STATED GOAL: Include in the output exactly the lines from the opening of the data through the line containing "COL = sc.collection", and nothing more.

GIVEN MATERIAL:
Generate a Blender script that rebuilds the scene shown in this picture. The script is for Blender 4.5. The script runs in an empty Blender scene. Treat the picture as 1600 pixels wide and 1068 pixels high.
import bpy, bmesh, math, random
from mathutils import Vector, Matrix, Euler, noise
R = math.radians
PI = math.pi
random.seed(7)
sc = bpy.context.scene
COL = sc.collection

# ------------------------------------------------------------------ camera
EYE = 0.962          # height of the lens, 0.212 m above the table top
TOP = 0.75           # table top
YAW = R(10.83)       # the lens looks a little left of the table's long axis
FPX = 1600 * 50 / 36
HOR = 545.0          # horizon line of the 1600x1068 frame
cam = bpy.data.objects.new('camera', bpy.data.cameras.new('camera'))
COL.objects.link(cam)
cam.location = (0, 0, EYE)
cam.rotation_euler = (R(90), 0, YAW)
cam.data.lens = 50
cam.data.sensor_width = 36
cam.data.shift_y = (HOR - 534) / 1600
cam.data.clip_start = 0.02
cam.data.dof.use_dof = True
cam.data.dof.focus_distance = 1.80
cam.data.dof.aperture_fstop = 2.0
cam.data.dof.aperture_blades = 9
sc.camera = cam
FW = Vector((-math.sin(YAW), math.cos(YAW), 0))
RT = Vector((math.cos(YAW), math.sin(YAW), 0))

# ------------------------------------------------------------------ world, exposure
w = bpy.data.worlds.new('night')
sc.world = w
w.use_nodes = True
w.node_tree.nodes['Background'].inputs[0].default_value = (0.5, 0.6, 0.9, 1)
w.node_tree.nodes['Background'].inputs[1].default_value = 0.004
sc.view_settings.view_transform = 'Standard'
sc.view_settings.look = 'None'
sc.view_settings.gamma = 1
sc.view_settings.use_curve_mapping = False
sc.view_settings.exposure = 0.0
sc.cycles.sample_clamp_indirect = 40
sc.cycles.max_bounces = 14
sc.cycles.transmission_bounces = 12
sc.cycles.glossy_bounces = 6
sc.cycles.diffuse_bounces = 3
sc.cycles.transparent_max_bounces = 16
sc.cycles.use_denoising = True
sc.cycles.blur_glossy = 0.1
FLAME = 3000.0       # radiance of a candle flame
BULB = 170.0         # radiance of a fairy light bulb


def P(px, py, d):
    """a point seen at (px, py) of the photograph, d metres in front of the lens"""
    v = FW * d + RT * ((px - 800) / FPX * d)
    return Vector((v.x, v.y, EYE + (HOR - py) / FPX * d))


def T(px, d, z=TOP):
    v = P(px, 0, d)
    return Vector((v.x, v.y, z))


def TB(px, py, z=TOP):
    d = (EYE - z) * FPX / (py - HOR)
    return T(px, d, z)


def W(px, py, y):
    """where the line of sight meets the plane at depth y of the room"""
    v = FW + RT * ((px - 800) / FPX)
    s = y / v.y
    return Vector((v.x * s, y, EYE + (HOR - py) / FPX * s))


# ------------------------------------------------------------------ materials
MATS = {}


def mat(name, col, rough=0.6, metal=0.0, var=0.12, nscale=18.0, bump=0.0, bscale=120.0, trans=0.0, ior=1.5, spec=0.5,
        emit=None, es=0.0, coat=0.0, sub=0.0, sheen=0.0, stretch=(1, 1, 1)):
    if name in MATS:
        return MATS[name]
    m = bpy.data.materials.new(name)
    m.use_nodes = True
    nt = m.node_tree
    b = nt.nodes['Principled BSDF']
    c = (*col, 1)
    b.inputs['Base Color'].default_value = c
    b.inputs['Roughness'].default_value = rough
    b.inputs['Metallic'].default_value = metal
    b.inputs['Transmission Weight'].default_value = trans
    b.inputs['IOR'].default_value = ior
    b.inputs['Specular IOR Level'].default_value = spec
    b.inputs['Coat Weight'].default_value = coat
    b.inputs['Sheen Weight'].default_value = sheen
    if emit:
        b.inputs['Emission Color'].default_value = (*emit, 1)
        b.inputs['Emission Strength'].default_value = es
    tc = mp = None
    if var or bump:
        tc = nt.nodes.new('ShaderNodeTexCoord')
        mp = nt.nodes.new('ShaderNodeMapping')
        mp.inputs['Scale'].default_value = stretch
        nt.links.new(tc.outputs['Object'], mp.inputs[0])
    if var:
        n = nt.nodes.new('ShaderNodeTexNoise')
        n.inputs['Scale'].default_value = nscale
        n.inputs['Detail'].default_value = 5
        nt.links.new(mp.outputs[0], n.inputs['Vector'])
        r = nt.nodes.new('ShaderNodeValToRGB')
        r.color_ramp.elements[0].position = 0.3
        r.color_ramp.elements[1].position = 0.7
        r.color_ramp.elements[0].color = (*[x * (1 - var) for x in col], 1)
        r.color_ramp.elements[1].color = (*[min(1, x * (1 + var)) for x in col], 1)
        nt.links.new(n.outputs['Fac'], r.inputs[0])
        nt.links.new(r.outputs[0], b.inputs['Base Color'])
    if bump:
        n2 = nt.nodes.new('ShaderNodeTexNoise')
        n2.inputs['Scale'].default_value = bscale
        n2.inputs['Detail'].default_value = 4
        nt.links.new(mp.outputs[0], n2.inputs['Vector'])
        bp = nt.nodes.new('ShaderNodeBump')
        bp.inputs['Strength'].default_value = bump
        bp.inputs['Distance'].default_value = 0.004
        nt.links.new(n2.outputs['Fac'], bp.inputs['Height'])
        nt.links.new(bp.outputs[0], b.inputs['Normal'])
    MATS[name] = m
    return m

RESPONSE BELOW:
Generate a Blender script that rebuilds the scene shown in this picture. The script is for Blender 4.5. The script runs in an empty Blender scene. Treat the picture as 1600 pixels wide and 1068 pixels high.
import bpy, bmesh, math, random
from mathutils import Vector, Matrix, Euler, noise
R = math.radians
PI = math.pi
random.seed(7)
sc = bpy.context.scene
COL = sc.collection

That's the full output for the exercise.